Или вот приезжает Марат в Полесье и в местном рыбтресте сталкивается с тотальным браконьерством, которое местные жители оправдывают следующим образом:
“…Грабили с полной убежденностью, что им это не только нужно, но и можно, а разграбить, считали они, всю рыбу в реках и озерах не по силам никому. Философия вседозволенного грабежа выросла из военных лет, когда белорусов разорили и разграбили, как даже Россию не грабили. Так что им теперь причитается…”. И так далее в том же духе. Очень верные, точные, справедливые наблюдения. Но и здесь на многих страницах — голимая публицистика с подменой авторскими рассуждениями живого голоса персонажей.
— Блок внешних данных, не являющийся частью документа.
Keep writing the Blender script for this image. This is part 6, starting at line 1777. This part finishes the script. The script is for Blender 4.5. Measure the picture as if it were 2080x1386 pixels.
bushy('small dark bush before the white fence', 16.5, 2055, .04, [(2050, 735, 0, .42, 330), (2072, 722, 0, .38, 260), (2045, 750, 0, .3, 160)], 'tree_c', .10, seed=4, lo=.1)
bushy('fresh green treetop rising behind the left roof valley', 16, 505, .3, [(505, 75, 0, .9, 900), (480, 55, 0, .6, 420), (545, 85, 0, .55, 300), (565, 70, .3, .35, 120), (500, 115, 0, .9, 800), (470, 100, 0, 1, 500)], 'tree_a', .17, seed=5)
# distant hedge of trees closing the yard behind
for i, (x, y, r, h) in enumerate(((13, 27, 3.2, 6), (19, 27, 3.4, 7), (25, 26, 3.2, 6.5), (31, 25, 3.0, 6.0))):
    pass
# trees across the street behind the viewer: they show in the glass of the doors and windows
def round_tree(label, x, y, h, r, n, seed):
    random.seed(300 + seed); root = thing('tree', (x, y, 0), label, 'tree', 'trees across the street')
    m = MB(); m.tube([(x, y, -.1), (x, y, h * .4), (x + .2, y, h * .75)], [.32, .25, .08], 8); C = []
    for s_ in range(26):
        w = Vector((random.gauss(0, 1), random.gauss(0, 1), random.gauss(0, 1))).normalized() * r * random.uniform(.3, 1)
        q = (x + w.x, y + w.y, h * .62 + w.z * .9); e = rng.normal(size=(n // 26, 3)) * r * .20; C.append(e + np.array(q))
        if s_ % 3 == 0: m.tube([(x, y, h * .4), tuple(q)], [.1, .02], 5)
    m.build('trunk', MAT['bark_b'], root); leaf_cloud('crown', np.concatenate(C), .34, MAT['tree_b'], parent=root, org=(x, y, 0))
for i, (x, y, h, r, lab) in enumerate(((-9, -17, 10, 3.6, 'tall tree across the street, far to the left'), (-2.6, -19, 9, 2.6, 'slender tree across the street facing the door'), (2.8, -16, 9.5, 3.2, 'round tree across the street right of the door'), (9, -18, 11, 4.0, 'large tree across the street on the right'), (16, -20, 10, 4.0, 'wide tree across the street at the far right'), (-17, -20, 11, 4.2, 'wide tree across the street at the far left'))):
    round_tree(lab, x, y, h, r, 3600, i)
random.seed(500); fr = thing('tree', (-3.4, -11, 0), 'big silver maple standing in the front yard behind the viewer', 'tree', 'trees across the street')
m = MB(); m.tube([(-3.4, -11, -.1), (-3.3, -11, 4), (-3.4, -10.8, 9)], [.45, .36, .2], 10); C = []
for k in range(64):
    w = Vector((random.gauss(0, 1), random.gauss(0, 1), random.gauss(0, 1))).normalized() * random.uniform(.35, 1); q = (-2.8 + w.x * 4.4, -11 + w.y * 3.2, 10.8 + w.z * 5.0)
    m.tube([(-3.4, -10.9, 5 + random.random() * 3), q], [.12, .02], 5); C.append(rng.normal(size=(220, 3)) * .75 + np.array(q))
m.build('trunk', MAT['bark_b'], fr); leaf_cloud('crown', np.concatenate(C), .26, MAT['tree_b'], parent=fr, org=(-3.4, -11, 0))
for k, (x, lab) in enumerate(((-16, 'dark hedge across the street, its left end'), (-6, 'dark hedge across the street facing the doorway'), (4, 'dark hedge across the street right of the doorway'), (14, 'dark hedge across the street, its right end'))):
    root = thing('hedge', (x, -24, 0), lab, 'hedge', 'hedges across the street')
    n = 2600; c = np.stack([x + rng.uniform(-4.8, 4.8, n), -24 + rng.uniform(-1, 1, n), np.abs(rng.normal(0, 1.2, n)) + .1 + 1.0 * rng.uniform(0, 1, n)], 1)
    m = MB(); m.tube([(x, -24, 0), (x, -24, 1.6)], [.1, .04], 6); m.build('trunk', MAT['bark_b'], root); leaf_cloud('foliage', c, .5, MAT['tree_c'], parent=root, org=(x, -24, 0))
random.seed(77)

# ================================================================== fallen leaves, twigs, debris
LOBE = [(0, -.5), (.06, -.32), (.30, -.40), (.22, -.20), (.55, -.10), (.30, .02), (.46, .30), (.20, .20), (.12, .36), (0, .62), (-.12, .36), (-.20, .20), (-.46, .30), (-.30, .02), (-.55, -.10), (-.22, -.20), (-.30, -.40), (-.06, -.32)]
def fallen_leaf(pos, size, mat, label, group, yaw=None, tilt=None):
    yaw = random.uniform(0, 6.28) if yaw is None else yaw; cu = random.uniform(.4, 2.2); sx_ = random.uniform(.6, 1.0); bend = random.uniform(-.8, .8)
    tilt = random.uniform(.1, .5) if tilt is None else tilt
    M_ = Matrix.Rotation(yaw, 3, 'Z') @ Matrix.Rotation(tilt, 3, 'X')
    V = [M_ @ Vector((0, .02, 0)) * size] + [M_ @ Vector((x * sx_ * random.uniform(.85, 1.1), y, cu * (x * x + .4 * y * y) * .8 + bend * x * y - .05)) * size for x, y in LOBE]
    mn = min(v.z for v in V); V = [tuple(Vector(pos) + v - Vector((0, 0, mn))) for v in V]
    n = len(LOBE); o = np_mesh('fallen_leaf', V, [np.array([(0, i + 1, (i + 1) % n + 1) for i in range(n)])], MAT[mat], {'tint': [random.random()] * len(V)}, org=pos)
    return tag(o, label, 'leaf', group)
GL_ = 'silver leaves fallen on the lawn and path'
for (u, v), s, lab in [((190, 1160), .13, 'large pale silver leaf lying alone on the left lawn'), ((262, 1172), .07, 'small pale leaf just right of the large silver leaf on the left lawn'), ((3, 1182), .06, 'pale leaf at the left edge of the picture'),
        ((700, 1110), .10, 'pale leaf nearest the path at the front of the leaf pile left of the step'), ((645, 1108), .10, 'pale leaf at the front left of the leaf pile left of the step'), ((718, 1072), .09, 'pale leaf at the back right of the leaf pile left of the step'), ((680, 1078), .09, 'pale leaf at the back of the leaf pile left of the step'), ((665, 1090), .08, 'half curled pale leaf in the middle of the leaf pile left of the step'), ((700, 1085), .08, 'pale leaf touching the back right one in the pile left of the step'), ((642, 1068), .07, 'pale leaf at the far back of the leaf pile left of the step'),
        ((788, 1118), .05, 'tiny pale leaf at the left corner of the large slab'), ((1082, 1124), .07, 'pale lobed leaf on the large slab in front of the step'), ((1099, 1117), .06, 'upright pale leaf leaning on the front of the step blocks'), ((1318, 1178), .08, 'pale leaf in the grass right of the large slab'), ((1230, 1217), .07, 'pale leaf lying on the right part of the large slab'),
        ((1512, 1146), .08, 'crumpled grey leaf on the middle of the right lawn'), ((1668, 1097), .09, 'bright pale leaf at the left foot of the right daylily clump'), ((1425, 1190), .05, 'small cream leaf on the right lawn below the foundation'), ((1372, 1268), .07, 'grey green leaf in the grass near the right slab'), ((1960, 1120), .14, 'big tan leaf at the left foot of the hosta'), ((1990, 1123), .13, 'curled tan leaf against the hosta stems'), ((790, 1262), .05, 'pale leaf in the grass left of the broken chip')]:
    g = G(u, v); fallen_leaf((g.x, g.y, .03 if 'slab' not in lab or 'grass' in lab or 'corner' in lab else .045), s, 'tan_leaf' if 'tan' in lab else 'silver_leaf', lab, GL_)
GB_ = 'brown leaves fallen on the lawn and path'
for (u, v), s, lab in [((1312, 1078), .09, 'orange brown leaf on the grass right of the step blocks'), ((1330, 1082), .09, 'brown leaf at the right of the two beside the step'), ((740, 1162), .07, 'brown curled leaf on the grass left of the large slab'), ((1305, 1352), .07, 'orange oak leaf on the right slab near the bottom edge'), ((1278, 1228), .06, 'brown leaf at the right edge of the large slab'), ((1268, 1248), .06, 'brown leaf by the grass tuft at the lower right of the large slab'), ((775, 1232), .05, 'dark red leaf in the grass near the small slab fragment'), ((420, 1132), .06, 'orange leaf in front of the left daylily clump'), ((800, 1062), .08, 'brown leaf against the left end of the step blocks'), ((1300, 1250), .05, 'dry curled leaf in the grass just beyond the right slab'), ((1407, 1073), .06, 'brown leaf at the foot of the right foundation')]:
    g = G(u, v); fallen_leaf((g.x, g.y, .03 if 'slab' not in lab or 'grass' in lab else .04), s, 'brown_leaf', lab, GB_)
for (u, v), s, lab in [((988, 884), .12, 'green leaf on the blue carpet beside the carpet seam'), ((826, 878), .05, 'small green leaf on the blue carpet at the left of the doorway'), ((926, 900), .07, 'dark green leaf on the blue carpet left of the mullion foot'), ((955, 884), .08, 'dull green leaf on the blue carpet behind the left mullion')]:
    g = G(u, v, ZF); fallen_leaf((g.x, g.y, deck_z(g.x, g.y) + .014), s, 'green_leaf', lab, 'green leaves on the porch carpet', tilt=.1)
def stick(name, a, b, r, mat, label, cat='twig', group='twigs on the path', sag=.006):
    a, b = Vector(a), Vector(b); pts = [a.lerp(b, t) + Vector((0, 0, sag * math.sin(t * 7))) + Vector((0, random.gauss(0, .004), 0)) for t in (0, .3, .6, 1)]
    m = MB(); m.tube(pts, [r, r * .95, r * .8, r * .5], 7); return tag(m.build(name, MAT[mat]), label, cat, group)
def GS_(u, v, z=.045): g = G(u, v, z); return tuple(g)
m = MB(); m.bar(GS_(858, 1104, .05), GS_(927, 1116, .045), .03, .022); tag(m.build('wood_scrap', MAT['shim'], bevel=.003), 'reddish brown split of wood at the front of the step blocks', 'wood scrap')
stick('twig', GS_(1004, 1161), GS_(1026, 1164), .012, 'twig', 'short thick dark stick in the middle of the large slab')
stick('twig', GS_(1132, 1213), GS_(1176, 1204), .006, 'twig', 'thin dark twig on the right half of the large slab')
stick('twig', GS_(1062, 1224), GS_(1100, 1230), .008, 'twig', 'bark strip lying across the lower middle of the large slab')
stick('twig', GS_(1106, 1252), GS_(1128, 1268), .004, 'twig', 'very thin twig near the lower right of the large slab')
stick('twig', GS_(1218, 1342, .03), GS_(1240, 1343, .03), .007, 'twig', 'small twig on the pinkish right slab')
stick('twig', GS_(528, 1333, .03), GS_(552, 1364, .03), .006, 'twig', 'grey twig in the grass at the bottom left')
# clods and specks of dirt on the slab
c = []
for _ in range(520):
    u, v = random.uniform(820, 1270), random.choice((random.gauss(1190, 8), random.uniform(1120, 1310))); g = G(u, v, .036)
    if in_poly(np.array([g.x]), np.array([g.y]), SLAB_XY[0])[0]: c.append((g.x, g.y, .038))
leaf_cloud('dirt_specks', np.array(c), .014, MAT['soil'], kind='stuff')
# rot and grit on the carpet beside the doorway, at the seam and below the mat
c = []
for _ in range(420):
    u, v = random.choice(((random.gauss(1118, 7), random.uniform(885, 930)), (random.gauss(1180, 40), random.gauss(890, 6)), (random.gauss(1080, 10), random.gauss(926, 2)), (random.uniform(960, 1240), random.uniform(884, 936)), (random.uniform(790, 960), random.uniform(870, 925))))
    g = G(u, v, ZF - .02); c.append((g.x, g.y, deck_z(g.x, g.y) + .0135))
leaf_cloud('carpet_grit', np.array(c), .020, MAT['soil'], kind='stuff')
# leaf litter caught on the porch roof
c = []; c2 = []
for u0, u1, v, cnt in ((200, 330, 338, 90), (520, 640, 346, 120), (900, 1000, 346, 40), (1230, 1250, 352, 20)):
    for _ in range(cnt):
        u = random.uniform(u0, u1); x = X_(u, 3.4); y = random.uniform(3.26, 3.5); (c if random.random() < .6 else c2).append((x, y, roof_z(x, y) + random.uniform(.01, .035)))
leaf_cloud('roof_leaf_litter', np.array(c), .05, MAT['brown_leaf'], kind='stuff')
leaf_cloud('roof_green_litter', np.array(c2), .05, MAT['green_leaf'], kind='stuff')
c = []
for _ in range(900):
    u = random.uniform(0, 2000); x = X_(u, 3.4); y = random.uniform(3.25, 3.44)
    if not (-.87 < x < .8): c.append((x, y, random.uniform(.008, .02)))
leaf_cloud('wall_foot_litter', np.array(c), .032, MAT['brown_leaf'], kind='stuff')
Роман при чтении вообще иной раз (и нередко) вызывает ощущение огромного очерка, написанного с использованием типичных для очерковой прозы способов и приемов.
Встречаются в “Полукровках” и досадные лексическо-смысловые ошибки, допущенные явно по невнимательности автора. Так, например, читаем: “…а в море капитан базы (рыболовной — А.Г.) пересадит тебя на тральщик”. В результате Марат, как и логично было бы предположить, попал на СРТ (средний рыболовный траулер). Что же касается тральщика, то это судно военное, специализирующееся на вылавливании морских мин, и никакого отношения к рыболовному флоту не имеет.
Все высказанные выше (и еще не высказанные) замечания не умаляют несомненных достоинств романа “Полукровки”. В целом, это, безусловно, глубокая по мыслям, сильная по чувствам и эмоциям, весьма яркая по изображению вещь. Вместе с тем, по оставшемуся лично у меня стойкому ощущению, перед нами, по большому счету, не законченное произведение, а пока только предтеча, развернутый конспект, если хотите — детальный проект будущей эпической пирамиды, в которой Р. Нотман, надеюсь, предстанет в органическом единстве всех своих творческих измерений.